SC asks CBI, ED to file status report on Aircel-Maxis deal by 1 May
23 Apr 2014
The Supreme Court has directed the Central Bureau of Investigation (CBI) and the Enforcement Directorate (ED) to file status reports on the Aircel-Maxis deal related to the 2G scam in a week's time.
A bench of justices H L Dattu and K S Radhakrishnan has sought the reports by 1 May when it will also consider the plea for vacating a stay on trial proceedings against business leaders Sunil Mittal and Ravikant Ruia in the additional spectrum case.
"We understand that progress in the case (trial) has not been made and we would hear whether to continue with the interim order or not," a bench said.
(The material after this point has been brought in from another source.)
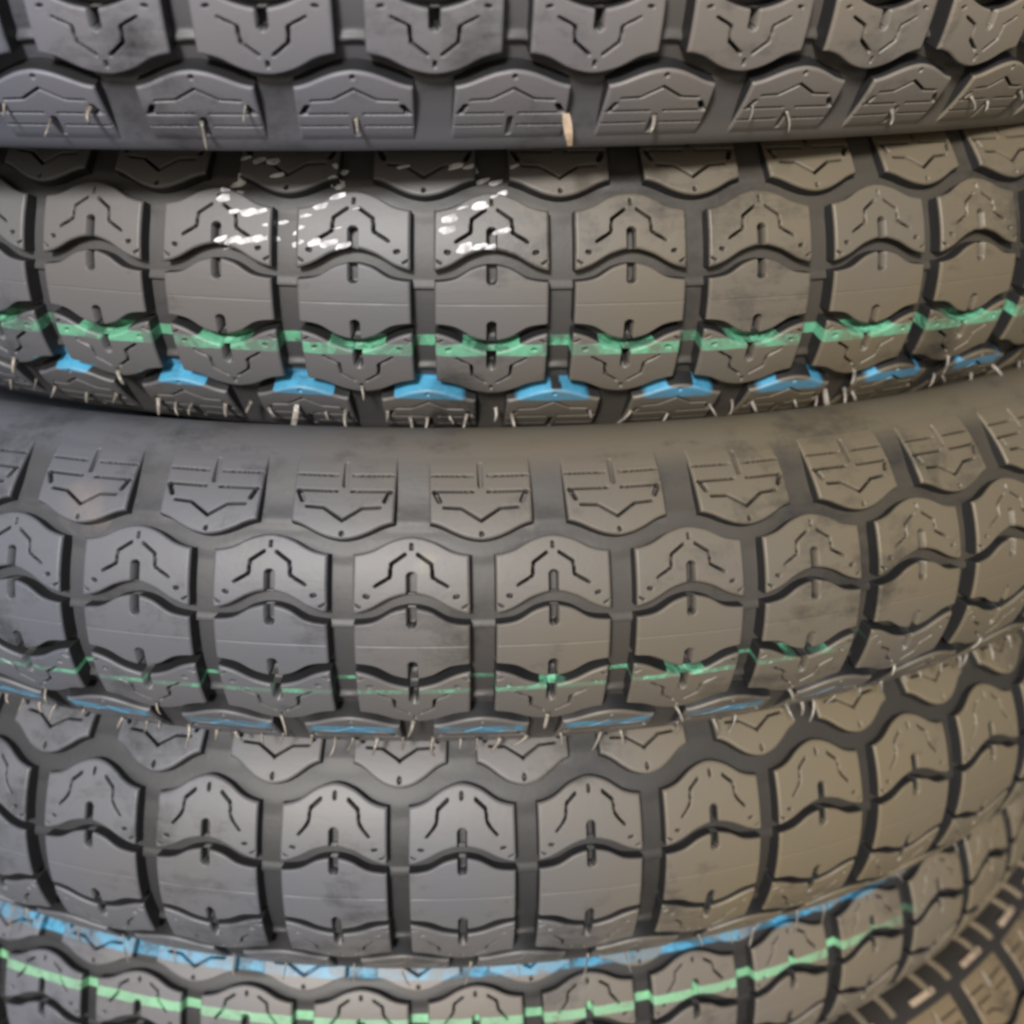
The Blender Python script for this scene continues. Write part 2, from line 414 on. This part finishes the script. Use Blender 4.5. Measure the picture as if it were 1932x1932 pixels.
def patch(parent, var, phi, u, t, wu, ht, tilt, mat, name, lift=.0009, wob=0., n=16, m=5, thick=.0007):
    """small blob of paint or mud lying on the tread, following its relief"""
    V = []; F = []
    rnd = random.Random(int(u * 1000 + t * 9999))
    ph = [rnd.uniform(0, 6.28) for _ in range(4)]
    def pos(rr, q, up_):
        k = 1 + wob * (math.sin(2 * q + ph[0]) * .5 + math.sin(3 * q + ph[1]) * .35 + math.sin(5 * q + ph[2]) * .3)
        a = rr * k * wu * math.copysign(abs(math.cos(q)) ** .8, math.cos(q)); b_ = rr * k * ht * math.copysign(abs(math.sin(q)) ** .8, math.sin(q))
        x = a * math.cos(tilt) - b_ * math.sin(tilt); y = a * math.sin(tilt) + b_ * math.cos(tilt)
        uu, tt_ = u + x / var.pitch, t + y
        p = Vector(var.place(uu, tt_, surface_depth(uu, tt_) - lift * up_))
        return (p.x * math.cos(phi) - p.y * math.sin(phi), p.x * math.sin(phi) + p.y * math.cos(phi), p.z)
    V.append(pos(0, 0, 1))
    for j in range(1, m + 1):
        rr = j / m
        for i in range(n): V.append(pos(rr, 2 * math.pi * i / n, math.sqrt(max(0, 1 - rr ** 4)) if j < m else -.3))
    for i in range(n): F.append((0, 1 + i, 1 + (i + 1) % n))
    for j in range(m - 1):
        for i in range(n): a = 1 + j * n; F.append((a + i, a + n + i, a + n + (i + 1) % n, a + (i + 1) % n))
    me = bpy.data.meshes.new(name); me.from_pydata(V, [], F); me.polygons.foreach_set('use_smooth', [True] * len(F)); me.update(); me.materials.append(mat)
    return link(name, me, parent)

H_A = (SHORT, [(.5, -.124, .85), (.20, -.112, .25), (.82, -.112, .25)])
H_B = (SHORT, [(.18, -.112, .95), (.82, -.112, .95), (.5, -.120, .8), (0, -.0775, .6), (.36, -.118, .5), (.64, -.118, .5), (.03, -.105, .4)])
H_C = (SHORT, [(.14, -.118, .95), (.32, -.126, .6), (.48, -.128, .9), (.68, -.128, .95), (.88, -.120, .8), (0, -.0775, .7)])
H_D = (LONG, [(.05, -.098, .8), (.45, -.125, .9), (.72, -.125, .35)])
H_E = (LONG, [(.02, -.130, .8), (.20, -.140, .9), (.36, -.145, .9), (.52, -.150, .9), (.70, -.150, .9), (.88, -.135, .8)])
IDM = [(0, 0), (.05, .05), (.15, .15)]
V_ABC = Var(59, .150, IDM, False, 'abc')
V_A = Var(59, .150, IDM, False, 'a', [(0, 0), (.0142, .0115), (.056, .0455), (.0748, .0665), (.0865, .0775), (.118, .1045), (.1315, .1155), (.152, .133)])
V_D = Var(57, .1687, [(0, 0), (.014, .0210), (.0565, .0622), (.0834, .1000), (.095, .1190), (.152, .178)], True, 'd', [(0, 0), (.015, .0240), (.055, .0597), (.0834, .088), (.152, .150)])
V_E = Var(57, .160, IDM, True, 'e')

def rubber2(name, stripes, **kw):
    a = rubber(name, stripes, **kw); kw['amount'] = kw['amount'] - .05; kw['rough'] = (.36, .54)
    return a, rubber(name.replace('rubber', 'groove_rubber'), stripes, **kw)
mA = rubber2('tyre_rubber_top', [], amount=.62, dust=(.150, .147, .156), seed=1)
mB = rubber2('tyre_rubber_second', [(-.0438, -.0330, GREEN, .52, 0., 9.), (-.0925, -.0795, BLUE, .80, .07, .24)], amount=.55, seed=2)
def world_spot(var, pose, u, t):
    nC = Vector((pose[3], -1, pose[4])).normalized(); ex = (Vector((1, 0, 0)) - nC * nC.x).normalized(); ez = ex.cross(nC)
    if ez.z > 0: ez = -ez
    q = t / var.rc; r = 1 - var.rc * (1 - math.cos(q)); h = var.rc * math.sin(q); th = pose[5] + u * var.pitch
    return tuple(c2p(Vector(pose[:3]) + nC * h + r * (math.sin(th) * ex + math.cos(th) * ez)))
PC = (-0.08986, -0.26205, 1.79969, 0.00965, -0.38843, -0.30378)
mC = rubber2('tyre_rubber_third', [(-.0440, -.0392, GREEN, .42, -.066, 9.), (-.1065, -.0935, BLUE, .55, 0., .28)], xfade=.09, spots=[(world_spot(V_ABC, PC, .47, .0985), .009, (.20, .165, .15), .5), (world_spot(V_ABC, PC, 3.09, .0665), .0045, (.24, .21, .15), .6)], amount=.55, seed=3)
mD = rubber2('tyre_rubber_fourth', [], amount=.62, dust=(.115, .108, .098), seed=4)
mE = rubber2('tyre_rubber_fifth', [(.0435, .0530, (.20, .47, .27), .70, .085, 9.), (.0885, .1040, BLUE, .50, .085, 9.)], xfade=.135, amount=.66, dust=(.125, .116, .106), seed=5)
mF = rubber2('tyre_rubber_sixth', [], amount=.55, dust=(.14, .12, .10), seed=6)

A = make_tyre(V_A, (-0.16537, -0.7312, 1.61299, 0.00139, -0.43035, -0.09407), mA,
              'top dark grey motorcycle tyre jutting out over the one with white ink dots', hairs=H_A, seed=11)
Bt = make_tyre(V_ABC, (-0.05706, -0.57159, 1.79264, 0.01148, -0.45442, -0.27687), mB,
               'motorcycle tyre with white ink dots and wide green and blue paint stripes, second from top', hairs=H_B, seed=12)
Ct = make_tyre(V_ABC, (-0.08986, -0.26205, 1.79969, 0.00965, -0.38843, -0.30378), mC,
               'motorcycle tyre with faint broken green and blue stripes and a bare brown upper sidewall', hairs=H_C, seed=13)
Dt = make_tyre(V_D, (-0.09963, -0.03084, 1.91476, 0.00765, -0.38167, -0.27165), mD,
               'unstriped motorcycle tyre with two short curved cuts in each block, above the solid blue line', hairs=H_D, seed=14)
Et = make_tyre(V_E, (-0.13239, 0.18565, 2.03784, -0.00553, -0.36769, -0.34021), mE,
               'motorcycle tyre with a solid blue and a solid light green line on its upper tread', hairs=H_E, seed=15)
Ft = make_tyre(V_E, (-0.0735, 0.4269, 2.0814, -0.0055, -0.3677, -0.31), mF,
               'brown dusty motorcycle tyre at the bottom, showing only in the lower right corner', hairs=H_E, seed=16)

def rib_mesh(wd):
    V = []; F = []
    S = []; q = V_E.tt(T_END) / V_E.rc; r = 1 - V_E.rc * (1 - math.cos(q)); h = V_E.rc * math.sin(q); ang = q
    for i in range(16):
        S.append((r, h, ang)); ds = .004 if i < 12 else .012
        ang += max(-.08, min(V_E.turn, (math.radians(114) - ang) * .35)); r -= math.sin(ang) * ds; h += math.cos(ang) * ds
    for (r, h, ang) in S:
        for x, up_ in ((-wd, -.002), (-wd * .6, .005), (wd * .6, .005), (wd, -.002)):
            V.append((x, -(r + math.cos(ang) * up_) * R0, (h + math.sin(ang) * up_ + V_E.h0) * R0))
    for i in range(len(S) - 1):
        for k in range(3): F.append((i * 4 + k, i * 4 + k + 1, i * 4 + k + 5, i * 4 + k + 4))
    me = bpy.data.meshes.new('sidewall_rib'); me.from_pydata(V, [], F); me.update(); me.materials.append(mE[0])
    a = me.attributes.new('outer', 'FLOAT', 'POINT'); a.data.foreach_set('value', [1.] * len(V)); return me
RIB = rib_mesh(.0010)
for k in range(0, 24):
    link('sidewall_rib', RIB, Ft, None, -.31 + (k * .5 + (.12 if k % 2 else 0)) * V_E.pitch)
for k in range(0, 12):
    V = []; F = []
    for i in range(7):
        u = -.19 + .38 * i / 6
        for t_, d_ in ((.1585, .002), (.1585, -.004), (.1655, -.004), (.1655, .002)): V.append(V_E.place(u, t_, d_))
    for i in range(6):
        for j in range(4): F.append((i * 4 + j, (i + 1) * 4 + j, (i + 1) * 4 + (j + 1) % 4, i * 4 + (j + 1) % 4))
    F += [(0, 1, 2, 3), (27, 26, 25, 24)]
    if k == 0: me = bpy.data.meshes.new('shoulder_bar'); me.from_pydata(V, [], F); me.update(); me.materials.append(M_TAG); BAR = me
    link('shoulder_bar', BAR, Ft, None, -.31 + (k + .5) * V_E.pitch)

# white dotted ink characters on the second tyre: (u, t, width, height)
DOTS = [
 [(1.165, 0.1081, 0.7, 0.7), (1.272, 0.1062, 0.8, 1), (1.381, 0.1058, 0.8, 1.1), (1.427, 0.0943, 0.8, 0.8), (1.096, 0.0913, 1.1, 0.9), (1.08, 0.0827, 1, 1), (1.042, 0.0748, 0.9, 1.1), (1.132, 0.0649, 0.7, 0.7), (1.239, 0.0647, 1.1, 1.1), (1.331, 0.0657, 0.8, 0.7), (1.459, 0.0608, 0.7, 0.6), (1.383, 0.0559, 0.6, 0.5), (1.042, 0.0439, 0.8, 0.8), (1.135, 0.0436, 1, 1), (1.222, 0.0433, 1, 1), (1.314, 0.045, 1, 1), (1.406, 0.0464, 0.7, 0.8), (1.056, 0.038, 0.8, 0.3)],
 [(1.879, 0.1038, 0.8, 1.1), (1.862, 0.093, 0.9, 1.2), (1.892, 0.079, 0.9, 0.9), (1.767, 0.0708, 0.95, 0.8), (1.66, 0.0634, 0.7, 0.5), (1.593, 0.0536, 0.95, 0.8), (1.589, 0.0434, 1, 1), (1.731, 0.0438, 0.9, 1), (1.834, 0.0435, 1, 1.1), (1.936, 0.0418, 0.95, 0.9), (2.025, 0.0698, 0.4, 0.25), (1.896, 0.0548, 0.5, 0.25)],
 [(2.351, 0.1037, 0.9, 0.5), (2.735, 0.1046, 1, 0.9), (2.846, 0.1047, 0.9, 0.8), (2.93, 0.098, 0.9, 0.8), (3.027, 0.0966, 0.8, 0.9), (3.152, 0.1045, 0.7, 0.6), (3.077, 0.088, 0.7, 0.8), (3.012, 0.0803, 0.5, 0.4), (2.909, 0.073, 1.05, 1.2), (2.788, 0.0716, 0.7, 0.35), (2.694, 0.0631, 1.05, 1.1), (2.675, 0.0549, 1.1, 1.1), (3.067, 0.0541, 0.95, 0.9), (2.801, 0.0416, 1, 1.4), (2.908, 0.0429, 0.8, 0.9), (2.984, 0.0426, 0.7, 0.6)]]
for g in DOTS:
    for (u, t, wd, hh) in g:
        patch(Bt, V_ABC, -0.27687, u, t, .0070 * wd, .0026 * hh, .26, M_INK, 'ink_dot', lift=.0004, wob=.22)

# tan tags of torn rubber hanging at two edges
def tag_strip(parent, var, phi, u, t, L_, w_, lean, twist=0., tmat=None):
    V = []; F = []
    for i in range(6):
        q = i / 5; ww = w_ * (.8 + .3 * math.sin(q * 4))
        for a, b_ in ((-1, -1), (1, -1), (1, 1), (-1, 1)):
            V.append((a * ww / 2 + lean * L_ * q * q, -.0012 * math.sin(q * 2.6) - .0003 * b_, -L_ * q))
    for i in range(5):
        for k in range(4): F.append((i * 4 + k, i * 4 + (k + 1) % 4, (i + 1) * 4 + (k + 1) % 4, (i + 1) * 4 + k))
    F += [(3, 2, 1, 0), (20, 21, 22, 23)]
    me = bpy.data.meshes.new('rubber_tag'); me.from_pydata(V, [], F); me.update(); me.materials.append(tmat or M_TAG)
    o = link('rubber_tag', me, parent); p = Vector(var.place(u, t, -.001)); o.location = Matrix.Rotation(phi, 3, 'Z') @ p
    o.rotation_euler = (0, twist, phi + u * var.pitch)
    return o
tag_strip(A, V_A, -0.09407, 2.86, -.118, .0062, .0017, .12)
tag_strip(Bt, V_ABC, -0.27687, 5.84, -.100, .0085, .0012, .25, tmat=M_HAIR)
tag_strip(Bt, V_ABC, -0.27687, 1.44, -.103, .0080, .0013, -.25, tmat=M_HAIR)

# ------------------------------------------------------------------ setting
def sheet(name, V, F, mat, kind=None):
    me = bpy.data.meshes.new(name); me.from_pydata(V, [], F); me.update(); me.materials.append(mat)
    o = bpy.data.objects.new(name, me); COL.objects.link(o)
    if kind: o['kind'] = kind
    return o
gz = Ft.matrix_world.translation.z - .012
mG = plain('concrete_ground', (.13, .12, .11), (.20, .19, .17), 9, .9, .3)
sheet('ground', [(-40, -40, gz), (40, -40, gz), (40, 40, gz), (-40, 40, gz)], [(0, 1, 2, 3)], mG, 'structure')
The case was adjourned as Mittal's counsel Harish Salve was not available for arguments as he was making submissions in another case.
The CBI, which started preliminary inquiry into Aircel-Maxis deal on 4 January 2011, took nine months to register an FIR, ie, on 9 October 2011.
The investigating agency had told the Supreme Court in September last year that it has completed its probe against former telecom minister Dayanidhi Maran in the case and had filed a status report in July 2011, stating that during 2004-07 when Maran was telecom minister, Sivasankaran was coerced to sell the stake in Aircel to Maxis Group.
The Supreme Court had stayed the trial proceedings against Mittal and Ruia through an interim order on 8 April last year after they approached the apex court challenging special court's order summoning them as accused despite CBI not naming them as accused in its charge sheet.
While summoning Mittal, Asim Ghosh, MD of Hutchison Max Telecom Pvt Ltd and Ravi Ruia, a director in Sterling Cellular Ltd, the special court had said that they were "prima facie" in "control of affairs" of their companies, named in the charge sheet by CBI in the case.
CBI had filed the charge sheet on 21 December 2012 against former telecom secretary Shyamal Ghosh and three telecom firms -- Bharti Cellular Ltd, Hutchison Max Telecom Pvt Ltd (now Vodafone India Ltd) and Sterling Cellular Ltd (also Vodafone Mobile Service Ltd). They all were also summoned by the court on 11 April.
The CBI, in its charge sheet, had named the three telecom companies as accused in the case in which the Department of Telecommunications had allocated additional spectrum which had allegedly resulted in a loss of Rs846 crore to the exchequer.